_SOURCE EXCERPT_
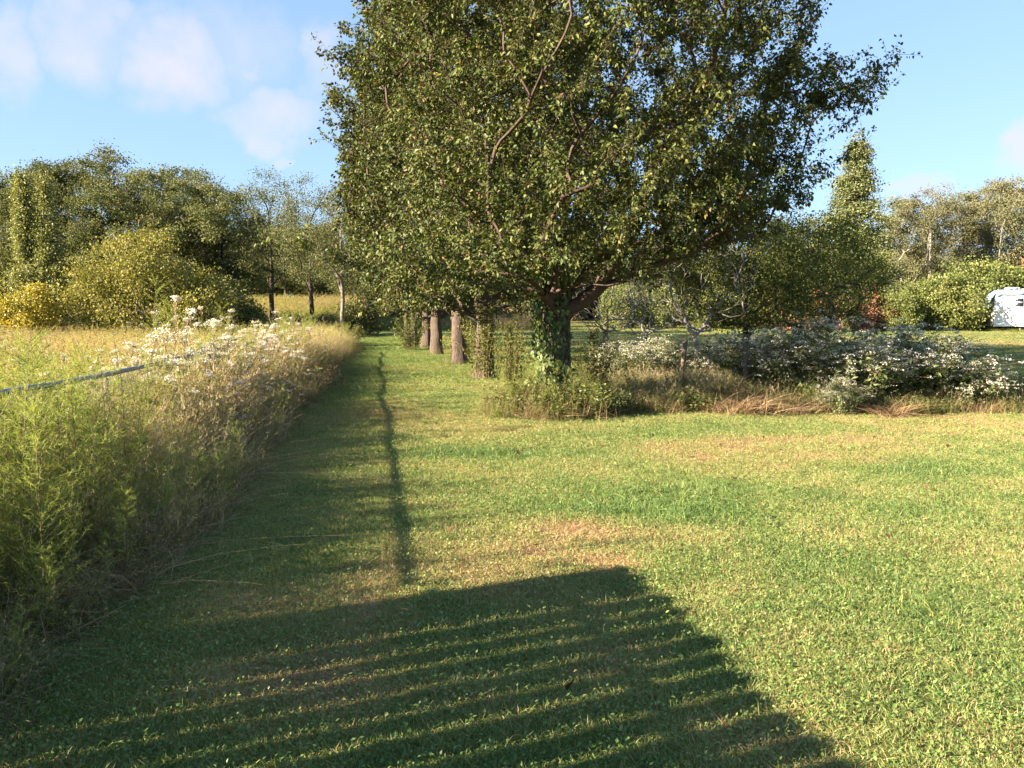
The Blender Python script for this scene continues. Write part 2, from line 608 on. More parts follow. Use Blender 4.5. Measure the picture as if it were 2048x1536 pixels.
# ------------------------------------------------------------------ the ground
def build_ground():
    def axis(lo, hi, n, c):
        k = 7.0
        a = np.sinh(np.linspace(-k, k, n)) / math.sinh(k)
        return np.where(a < 0, c + a * (c - lo), c + a * (hi - c))
    X, Y = np.meshgrid(axis(-2500, 2500, 220, 0), axis(-400, 4500, 260, 8))
    Z = gz(X, Y)
    far = sstep(120, 400, np.hypot(X, Y))
    Z = Z * (1 - far) + far * .5
    ny, nx = X.shape
    V = np.stack([X, Y, Z], -1).reshape(-1, 3)
    i, j = np.meshgrid(np.arange(ny - 1), np.arange(nx - 1), indexing='ij')
    q = i * nx + j
    F = np.stack([q, q + 1, q + nx + 1, q + nx], -1).reshape(-1, 4)
    me = mesh_np('ground', V, F, ground_mat(), smooth=True)
    a = me.attributes.new('dry', 'FLOAT', 'POINT')
    a.data.foreach_set('value', lawn_dry(V[:, 0], V[:, 1]).astype('f4'))
    o = put('ground', me)
    tag(o, 'mown lawn and rough field ground reaching to the tree lines', kind='structure')


build_ground()


# ------------------------------------------------------------------ scattering (point meshes with a geometry-nodes instancer)
def scatter_group(coll):
    ng = bpy.data.node_groups.new('scatter ' + coll.name, 'GeometryNodeTree')
    ng.interface.new_socket('Geometry', in_out='INPUT', socket_type='NodeSocketGeometry')
    ng.interface.new_socket('Geometry', in_out='OUTPUT', socket_type='NodeSocketGeometry')
    gi, go = ng.nodes.new('NodeGroupInput'), ng.nodes.new('NodeGroupOutput')
    ip = ng.nodes.new('GeometryNodeInstanceOnPoints')
    ci = ng.nodes.new('GeometryNodeCollectionInfo')
    ci.inputs['Collection'].default_value = coll
    ci.inputs['Separate Children'].default_value = True
    ci.inputs['Reset Children'].default_value = True
    ip.inputs['Pick Instance'].default_value = True
    L = ng.links.new

    def named(nm, ty):
        n = ng.nodes.new('GeometryNodeInputNamedAttribute')
        n.data_type = ty
        n.inputs['Name'].default_value = nm
        return n.outputs['Attribute']
    L(gi.outputs[0], ip.inputs['Points'])
    L(ci.outputs[0], ip.inputs['Instance'])
    L(named('idx', 'INT'), ip.inputs['Instance Index'])
    e2r = ng.nodes.new('FunctionNodeEulerToRotation')
    L(named('rot', 'FLOAT_VECTOR'), e2r.inputs[0])
    L(e2r.outputs[0], ip.inputs['Rotation'])
    L(named('scl', 'FLOAT_VECTOR'), ip.inputs['Scale'])
    L(ip.outputs[0], go.inputs[0])
    return ng


def proto_set(name, meshes):
    c = bpy.data.collections.new(name)
    for i, me in enumerate(meshes):
        o = bpy.data.objects.new('%s_%03d' % (name, i), me)
        c.objects.link(o)
    return scatter_group(c)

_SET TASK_
Pictures are to be left out; repeat all the remaining data exactly.

_ANSWER TO THIS TASK_
The Blender Python script for this scene continues. Write part 2, from line 608 on. More parts follow. Use Blender 4.5. Measure the picture as if it were 2048x1536 pixels.
# ------------------------------------------------------------------ the ground
def build_ground():
    def axis(lo, hi, n, c):
        k = 7.0
        a = np.sinh(np.linspace(-k, k, n)) / math.sinh(k)
        return np.where(a < 0, c + a * (c - lo), c + a * (hi - c))
    X, Y = np.meshgrid(axis(-2500, 2500, 220, 0), axis(-400, 4500, 260, 8))
    Z = gz(X, Y)
    far = sstep(120, 400, np.hypot(X, Y))
    Z = Z * (1 - far) + far * .5
    ny, nx = X.shape
    V = np.stack([X, Y, Z], -1).reshape(-1, 3)
    i, j = np.meshgrid(np.arange(ny - 1), np.arange(nx - 1), indexing='ij')
    q = i * nx + j
    F = np.stack([q, q + 1, q + nx + 1, q + nx], -1).reshape(-1, 4)
    me = mesh_np('ground', V, F, ground_mat(), smooth=True)
    a = me.attributes.new('dry', 'FLOAT', 'POINT')
    a.data.foreach_set('value', lawn_dry(V[:, 0], V[:, 1]).astype('f4'))
    o = put('ground', me)
    tag(o, 'mown lawn and rough field ground reaching to the tree lines', kind='structure')


build_ground()


# ------------------------------------------------------------------ scattering (point meshes with a geometry-nodes instancer)
def scatter_group(coll):
    ng = bpy.data.node_groups.new('scatter ' + coll.name, 'GeometryNodeTree')
    ng.interface.new_socket('Geometry', in_out='INPUT', socket_type='NodeSocketGeometry')
    ng.interface.new_socket('Geometry', in_out='OUTPUT', socket_type='NodeSocketGeometry')
    gi, go = ng.nodes.new('NodeGroupInput'), ng.nodes.new('NodeGroupOutput')
    ip = ng.nodes.new('GeometryNodeInstanceOnPoints')
    ci = ng.nodes.new('GeometryNodeCollectionInfo')
    ci.inputs['Collection'].default_value = coll
    ci.inputs['Separate Children'].default_value = True
    ci.inputs['Reset Children'].default_value = True
    ip.inputs['Pick Instance'].default_value = True
    L = ng.links.new

    def named(nm, ty):
        n = ng.nodes.new('GeometryNodeInputNamedAttribute')
        n.data_type = ty
        n.inputs['Name'].default_value = nm
        return n.outputs['Attribute']
    L(gi.outputs[0], ip.inputs['Points'])
    L(ci.outputs[0], ip.inputs['Instance'])
    L(named('idx', 'INT'), ip.inputs['Instance Index'])
    e2r = ng.nodes.new('FunctionNodeEulerToRotation')
    L(named('rot', 'FLOAT_VECTOR'), e2r.inputs[0])
    L(e2r.outputs[0], ip.inputs['Rotation'])
    L(named('scl', 'FLOAT_VECTOR'), ip.inputs['Scale'])
    L(ip.outputs[0], go.inputs[0])
    return ng


def proto_set(name, meshes):
    c = bpy.data.collections.new(name)
    for i, me in enumerate(meshes):
        o = bpy.data.objects.new('%s_%03d' % (name, i), me)
        c.objects.link(o)
    return scatter_group(c)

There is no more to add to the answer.